◆ Written exercise: Reproduce, word for word, the span of lines starting at the line holding "Reconstruct this image" and ending at the line holding "sc = bpy.context.scene". Omit every picture.

◆ Records for this task:
★ ★ ★ ★ ★
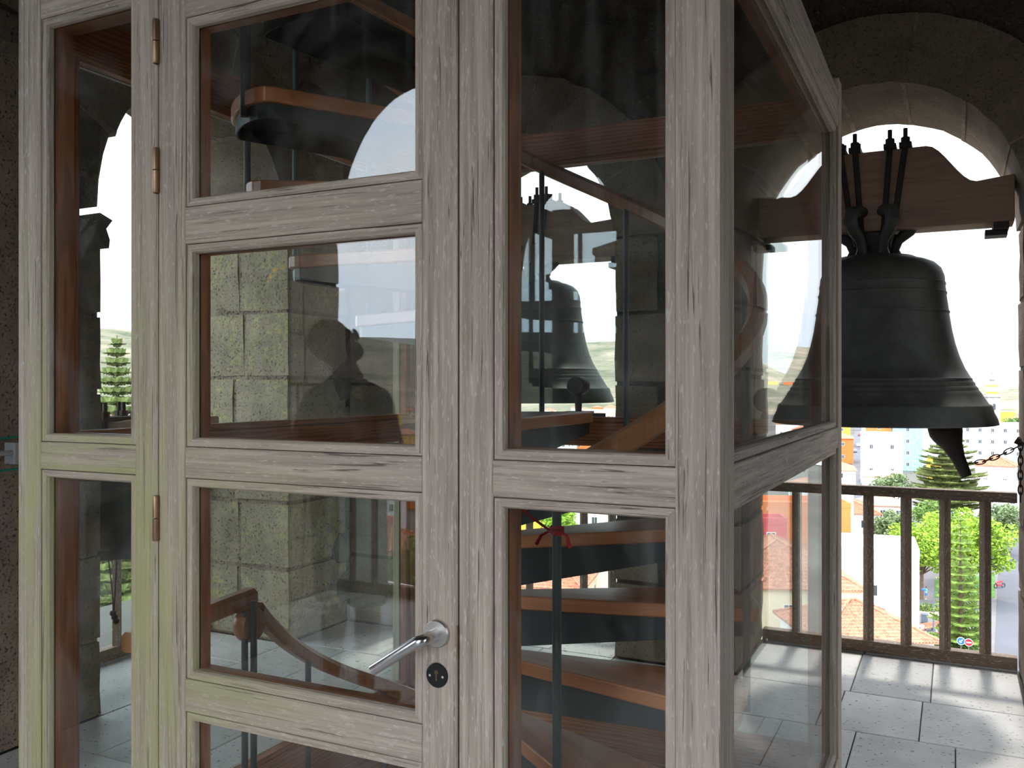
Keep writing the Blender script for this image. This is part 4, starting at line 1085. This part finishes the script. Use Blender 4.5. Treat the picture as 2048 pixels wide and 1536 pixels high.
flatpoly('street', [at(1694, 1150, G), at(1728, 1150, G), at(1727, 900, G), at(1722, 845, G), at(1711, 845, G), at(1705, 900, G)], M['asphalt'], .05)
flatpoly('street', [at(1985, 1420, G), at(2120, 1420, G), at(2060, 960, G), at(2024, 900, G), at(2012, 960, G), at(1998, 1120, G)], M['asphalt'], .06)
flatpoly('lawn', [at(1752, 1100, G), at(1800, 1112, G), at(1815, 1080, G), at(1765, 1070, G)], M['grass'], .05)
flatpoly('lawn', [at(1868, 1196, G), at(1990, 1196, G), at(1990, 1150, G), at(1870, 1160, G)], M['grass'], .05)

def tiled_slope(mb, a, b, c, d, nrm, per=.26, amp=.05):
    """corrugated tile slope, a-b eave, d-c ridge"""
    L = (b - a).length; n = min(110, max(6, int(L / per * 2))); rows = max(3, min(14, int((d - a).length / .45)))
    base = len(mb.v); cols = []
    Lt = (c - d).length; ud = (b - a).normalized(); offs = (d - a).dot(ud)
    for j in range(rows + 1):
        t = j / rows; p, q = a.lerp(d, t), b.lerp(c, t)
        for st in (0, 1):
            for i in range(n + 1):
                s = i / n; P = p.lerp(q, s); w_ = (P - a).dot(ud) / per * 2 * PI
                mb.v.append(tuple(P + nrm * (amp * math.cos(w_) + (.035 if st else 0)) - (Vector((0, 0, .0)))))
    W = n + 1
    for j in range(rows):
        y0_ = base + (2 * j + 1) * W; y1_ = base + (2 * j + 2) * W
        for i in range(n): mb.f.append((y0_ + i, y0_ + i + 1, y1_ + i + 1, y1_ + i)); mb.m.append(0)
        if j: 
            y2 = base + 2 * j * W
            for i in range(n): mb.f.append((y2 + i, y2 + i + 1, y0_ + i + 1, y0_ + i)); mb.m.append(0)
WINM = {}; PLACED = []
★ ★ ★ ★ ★
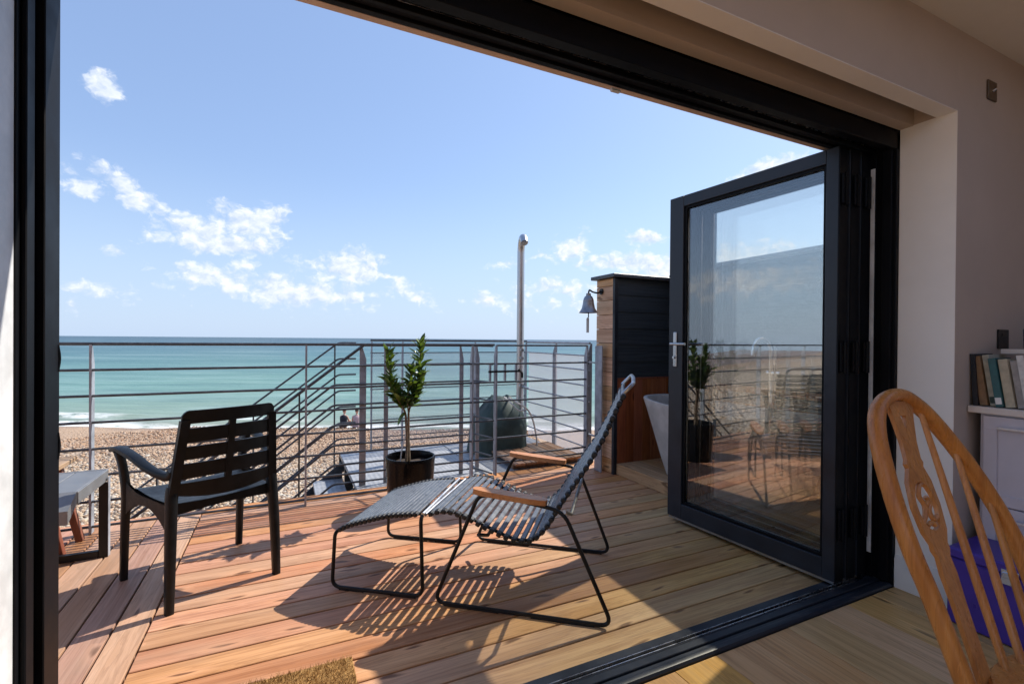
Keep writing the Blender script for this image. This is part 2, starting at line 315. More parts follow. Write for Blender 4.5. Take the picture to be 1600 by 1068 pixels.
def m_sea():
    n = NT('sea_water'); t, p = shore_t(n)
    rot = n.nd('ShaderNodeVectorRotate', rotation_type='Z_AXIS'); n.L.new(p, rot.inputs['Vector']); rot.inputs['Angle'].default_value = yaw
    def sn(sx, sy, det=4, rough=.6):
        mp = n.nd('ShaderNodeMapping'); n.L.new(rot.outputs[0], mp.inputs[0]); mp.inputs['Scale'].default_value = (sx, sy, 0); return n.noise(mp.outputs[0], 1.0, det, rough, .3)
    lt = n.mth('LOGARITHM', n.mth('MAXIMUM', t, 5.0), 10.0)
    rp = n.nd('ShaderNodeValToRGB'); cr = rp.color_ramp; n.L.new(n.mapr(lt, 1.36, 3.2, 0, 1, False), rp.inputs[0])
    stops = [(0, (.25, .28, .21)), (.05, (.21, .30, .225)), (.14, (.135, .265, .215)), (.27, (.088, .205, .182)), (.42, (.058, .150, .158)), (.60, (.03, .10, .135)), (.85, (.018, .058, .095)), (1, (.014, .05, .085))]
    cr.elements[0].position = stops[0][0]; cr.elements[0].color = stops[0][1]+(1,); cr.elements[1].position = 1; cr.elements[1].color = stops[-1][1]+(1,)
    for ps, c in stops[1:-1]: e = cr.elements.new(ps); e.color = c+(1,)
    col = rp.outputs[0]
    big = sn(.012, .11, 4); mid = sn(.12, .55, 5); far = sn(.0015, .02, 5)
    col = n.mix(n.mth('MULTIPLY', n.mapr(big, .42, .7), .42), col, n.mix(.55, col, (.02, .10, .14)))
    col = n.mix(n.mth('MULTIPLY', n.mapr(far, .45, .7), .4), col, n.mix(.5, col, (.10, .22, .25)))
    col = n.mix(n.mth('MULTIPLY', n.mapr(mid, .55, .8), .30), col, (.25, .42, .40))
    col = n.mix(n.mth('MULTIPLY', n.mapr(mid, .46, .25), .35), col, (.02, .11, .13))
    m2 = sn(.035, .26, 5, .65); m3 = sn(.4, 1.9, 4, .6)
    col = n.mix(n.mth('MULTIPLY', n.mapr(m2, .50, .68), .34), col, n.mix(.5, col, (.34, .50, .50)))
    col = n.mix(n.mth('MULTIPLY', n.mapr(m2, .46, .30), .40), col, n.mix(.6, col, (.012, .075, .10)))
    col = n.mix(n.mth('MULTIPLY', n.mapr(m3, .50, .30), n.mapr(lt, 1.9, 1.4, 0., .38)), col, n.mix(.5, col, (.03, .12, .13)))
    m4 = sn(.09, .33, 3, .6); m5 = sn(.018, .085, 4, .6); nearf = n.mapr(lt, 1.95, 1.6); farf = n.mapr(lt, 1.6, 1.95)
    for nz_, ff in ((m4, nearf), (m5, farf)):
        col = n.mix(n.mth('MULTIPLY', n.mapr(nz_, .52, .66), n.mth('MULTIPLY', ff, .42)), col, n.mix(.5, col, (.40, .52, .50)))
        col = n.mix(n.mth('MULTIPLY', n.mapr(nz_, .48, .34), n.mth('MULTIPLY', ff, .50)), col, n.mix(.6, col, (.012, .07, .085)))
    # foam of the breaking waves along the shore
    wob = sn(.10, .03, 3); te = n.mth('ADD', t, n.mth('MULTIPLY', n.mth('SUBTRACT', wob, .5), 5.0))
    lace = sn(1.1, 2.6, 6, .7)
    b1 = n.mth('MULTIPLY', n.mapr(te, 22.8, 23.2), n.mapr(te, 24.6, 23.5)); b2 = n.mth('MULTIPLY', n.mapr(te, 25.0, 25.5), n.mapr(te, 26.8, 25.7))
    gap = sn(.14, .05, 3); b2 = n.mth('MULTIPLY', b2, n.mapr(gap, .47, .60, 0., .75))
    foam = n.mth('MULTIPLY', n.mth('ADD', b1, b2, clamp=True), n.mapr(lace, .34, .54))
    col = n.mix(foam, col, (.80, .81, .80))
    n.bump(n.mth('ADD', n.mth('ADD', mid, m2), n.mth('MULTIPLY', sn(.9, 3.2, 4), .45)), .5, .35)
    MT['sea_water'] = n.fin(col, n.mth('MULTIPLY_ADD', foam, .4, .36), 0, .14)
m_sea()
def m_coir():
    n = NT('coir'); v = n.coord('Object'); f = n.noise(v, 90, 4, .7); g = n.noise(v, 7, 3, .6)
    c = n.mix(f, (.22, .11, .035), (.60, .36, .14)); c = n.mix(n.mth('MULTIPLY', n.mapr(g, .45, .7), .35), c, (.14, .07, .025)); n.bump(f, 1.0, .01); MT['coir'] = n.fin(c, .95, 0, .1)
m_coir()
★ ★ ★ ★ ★
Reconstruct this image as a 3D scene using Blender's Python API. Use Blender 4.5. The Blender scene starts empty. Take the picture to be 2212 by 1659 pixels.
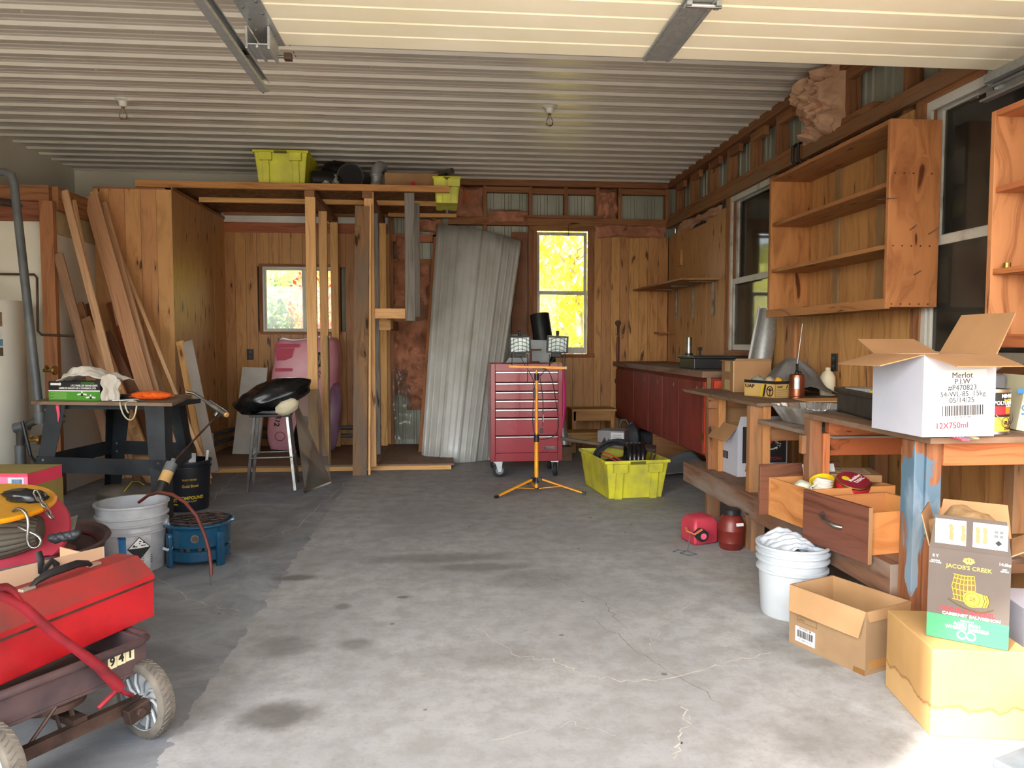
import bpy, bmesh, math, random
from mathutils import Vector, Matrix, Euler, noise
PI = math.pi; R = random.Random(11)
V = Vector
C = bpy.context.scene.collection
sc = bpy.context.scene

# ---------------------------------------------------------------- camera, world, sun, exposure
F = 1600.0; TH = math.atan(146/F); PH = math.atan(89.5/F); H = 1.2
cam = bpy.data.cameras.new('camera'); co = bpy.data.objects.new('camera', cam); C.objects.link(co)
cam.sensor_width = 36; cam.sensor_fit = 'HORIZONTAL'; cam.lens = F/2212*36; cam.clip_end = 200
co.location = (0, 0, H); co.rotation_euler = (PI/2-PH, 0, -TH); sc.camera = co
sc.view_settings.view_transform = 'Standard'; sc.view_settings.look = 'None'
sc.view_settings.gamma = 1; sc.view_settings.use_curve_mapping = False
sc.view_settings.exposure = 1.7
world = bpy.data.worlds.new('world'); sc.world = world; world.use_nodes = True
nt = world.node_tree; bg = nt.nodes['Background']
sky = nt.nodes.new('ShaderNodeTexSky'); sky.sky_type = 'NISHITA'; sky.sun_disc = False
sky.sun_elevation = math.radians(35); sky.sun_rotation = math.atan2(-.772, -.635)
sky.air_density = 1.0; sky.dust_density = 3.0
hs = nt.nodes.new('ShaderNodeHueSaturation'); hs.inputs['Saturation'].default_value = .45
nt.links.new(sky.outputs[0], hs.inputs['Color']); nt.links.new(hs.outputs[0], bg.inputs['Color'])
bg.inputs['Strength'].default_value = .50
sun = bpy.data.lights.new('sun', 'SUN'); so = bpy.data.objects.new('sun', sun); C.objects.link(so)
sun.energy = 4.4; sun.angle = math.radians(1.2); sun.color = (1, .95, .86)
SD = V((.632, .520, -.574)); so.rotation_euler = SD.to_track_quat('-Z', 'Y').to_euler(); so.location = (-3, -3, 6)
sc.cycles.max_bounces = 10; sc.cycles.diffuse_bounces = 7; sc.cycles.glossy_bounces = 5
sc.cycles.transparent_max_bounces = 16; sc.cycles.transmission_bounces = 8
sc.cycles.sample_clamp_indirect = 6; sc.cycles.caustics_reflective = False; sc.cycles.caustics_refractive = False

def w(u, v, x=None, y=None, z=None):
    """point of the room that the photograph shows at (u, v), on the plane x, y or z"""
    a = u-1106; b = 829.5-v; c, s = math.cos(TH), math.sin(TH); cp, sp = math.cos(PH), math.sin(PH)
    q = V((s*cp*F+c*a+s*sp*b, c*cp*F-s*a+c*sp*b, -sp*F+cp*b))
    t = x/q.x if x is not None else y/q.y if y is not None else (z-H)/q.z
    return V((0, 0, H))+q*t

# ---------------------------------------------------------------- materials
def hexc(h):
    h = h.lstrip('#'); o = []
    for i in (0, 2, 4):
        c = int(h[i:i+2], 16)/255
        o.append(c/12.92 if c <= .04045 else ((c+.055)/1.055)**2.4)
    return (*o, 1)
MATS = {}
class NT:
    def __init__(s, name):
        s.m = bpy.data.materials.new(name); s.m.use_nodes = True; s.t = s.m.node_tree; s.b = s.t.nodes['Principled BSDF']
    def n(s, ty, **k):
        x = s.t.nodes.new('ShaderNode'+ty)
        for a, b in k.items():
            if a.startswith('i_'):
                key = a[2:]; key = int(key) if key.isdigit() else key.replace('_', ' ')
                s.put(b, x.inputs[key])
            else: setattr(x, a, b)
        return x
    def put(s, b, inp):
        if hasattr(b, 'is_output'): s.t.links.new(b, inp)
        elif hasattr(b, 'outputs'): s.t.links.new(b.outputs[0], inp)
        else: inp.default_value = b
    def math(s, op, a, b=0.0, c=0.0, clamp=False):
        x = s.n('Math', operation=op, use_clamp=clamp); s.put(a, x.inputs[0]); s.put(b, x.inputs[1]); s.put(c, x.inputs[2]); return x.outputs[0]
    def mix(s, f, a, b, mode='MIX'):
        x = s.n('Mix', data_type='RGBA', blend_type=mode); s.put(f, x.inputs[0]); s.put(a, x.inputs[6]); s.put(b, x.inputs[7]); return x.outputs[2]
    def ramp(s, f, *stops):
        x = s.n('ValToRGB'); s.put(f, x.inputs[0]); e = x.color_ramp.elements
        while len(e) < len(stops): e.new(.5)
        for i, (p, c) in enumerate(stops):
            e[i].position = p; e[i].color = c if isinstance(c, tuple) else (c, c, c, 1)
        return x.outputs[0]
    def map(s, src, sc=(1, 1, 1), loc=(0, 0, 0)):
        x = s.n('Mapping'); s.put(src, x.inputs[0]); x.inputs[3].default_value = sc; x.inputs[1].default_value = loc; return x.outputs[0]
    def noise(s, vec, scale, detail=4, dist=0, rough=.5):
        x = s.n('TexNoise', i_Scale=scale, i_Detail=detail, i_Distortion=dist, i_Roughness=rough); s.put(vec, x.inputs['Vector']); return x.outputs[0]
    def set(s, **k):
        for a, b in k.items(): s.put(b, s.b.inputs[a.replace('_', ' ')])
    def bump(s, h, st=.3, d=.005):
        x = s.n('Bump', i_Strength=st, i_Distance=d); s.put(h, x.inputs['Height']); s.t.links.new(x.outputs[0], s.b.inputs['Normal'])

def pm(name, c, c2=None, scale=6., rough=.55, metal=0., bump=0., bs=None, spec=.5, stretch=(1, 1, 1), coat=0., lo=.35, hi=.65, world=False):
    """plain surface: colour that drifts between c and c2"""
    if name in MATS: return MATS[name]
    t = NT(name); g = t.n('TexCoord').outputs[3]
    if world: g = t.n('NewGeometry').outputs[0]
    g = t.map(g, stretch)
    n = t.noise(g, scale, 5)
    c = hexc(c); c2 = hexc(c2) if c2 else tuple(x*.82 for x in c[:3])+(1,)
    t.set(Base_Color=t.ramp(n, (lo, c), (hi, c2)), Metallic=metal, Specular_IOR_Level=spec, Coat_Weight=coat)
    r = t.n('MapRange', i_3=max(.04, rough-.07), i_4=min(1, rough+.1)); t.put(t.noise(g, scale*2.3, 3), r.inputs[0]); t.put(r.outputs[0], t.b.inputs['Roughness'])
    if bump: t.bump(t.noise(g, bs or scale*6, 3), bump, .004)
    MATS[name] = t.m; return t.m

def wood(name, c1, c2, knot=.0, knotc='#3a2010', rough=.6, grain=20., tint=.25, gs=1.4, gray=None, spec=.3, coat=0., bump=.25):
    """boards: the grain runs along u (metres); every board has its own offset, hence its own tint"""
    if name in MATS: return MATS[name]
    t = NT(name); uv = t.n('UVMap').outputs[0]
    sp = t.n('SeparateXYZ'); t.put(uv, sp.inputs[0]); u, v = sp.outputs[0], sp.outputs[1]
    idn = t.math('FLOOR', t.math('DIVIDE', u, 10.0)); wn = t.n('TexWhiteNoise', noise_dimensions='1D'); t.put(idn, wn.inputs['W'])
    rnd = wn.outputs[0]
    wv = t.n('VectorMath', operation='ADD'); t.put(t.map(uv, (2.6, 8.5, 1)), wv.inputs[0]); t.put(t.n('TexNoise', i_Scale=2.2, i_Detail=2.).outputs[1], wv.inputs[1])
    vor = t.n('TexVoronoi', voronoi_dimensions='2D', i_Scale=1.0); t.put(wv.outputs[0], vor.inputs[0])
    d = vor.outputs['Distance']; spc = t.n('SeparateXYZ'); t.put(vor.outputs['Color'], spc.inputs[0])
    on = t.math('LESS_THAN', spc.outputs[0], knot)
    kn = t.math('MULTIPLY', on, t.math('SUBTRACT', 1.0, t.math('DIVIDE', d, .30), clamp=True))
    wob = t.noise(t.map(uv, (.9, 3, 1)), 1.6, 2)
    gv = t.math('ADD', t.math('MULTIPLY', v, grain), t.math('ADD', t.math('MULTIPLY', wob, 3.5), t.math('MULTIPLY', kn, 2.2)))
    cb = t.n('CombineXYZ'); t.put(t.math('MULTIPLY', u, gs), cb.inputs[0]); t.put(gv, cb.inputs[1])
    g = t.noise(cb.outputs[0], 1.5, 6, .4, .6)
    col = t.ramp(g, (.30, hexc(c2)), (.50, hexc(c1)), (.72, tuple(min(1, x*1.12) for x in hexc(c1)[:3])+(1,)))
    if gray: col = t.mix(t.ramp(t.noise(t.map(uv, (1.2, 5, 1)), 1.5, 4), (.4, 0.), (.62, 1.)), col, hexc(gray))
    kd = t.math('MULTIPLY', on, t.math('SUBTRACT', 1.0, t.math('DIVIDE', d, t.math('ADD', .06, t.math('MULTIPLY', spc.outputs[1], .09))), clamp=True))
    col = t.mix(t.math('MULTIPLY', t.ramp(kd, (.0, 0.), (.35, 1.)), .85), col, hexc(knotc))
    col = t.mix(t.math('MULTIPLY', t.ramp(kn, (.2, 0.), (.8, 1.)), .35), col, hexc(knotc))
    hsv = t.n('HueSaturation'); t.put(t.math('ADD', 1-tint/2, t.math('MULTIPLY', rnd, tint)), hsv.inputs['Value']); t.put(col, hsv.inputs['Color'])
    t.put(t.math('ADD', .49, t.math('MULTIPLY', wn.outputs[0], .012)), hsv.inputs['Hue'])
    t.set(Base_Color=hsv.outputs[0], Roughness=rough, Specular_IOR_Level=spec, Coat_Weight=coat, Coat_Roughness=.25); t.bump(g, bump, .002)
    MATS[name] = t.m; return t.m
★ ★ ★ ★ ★
◆ Response to the exercise:
Reconstruct this image as a 3D scene using Blender's Python API. Use Blender 4.5. The Blender scene starts empty. Take the picture to be 2212 by 1659 pixels.
import bpy, bmesh, math, random
from mathutils import Vector, Matrix, Euler, noise
PI = math.pi; R = random.Random(11)
V = Vector
C = bpy.context.scene.collection
sc = bpy.context.scene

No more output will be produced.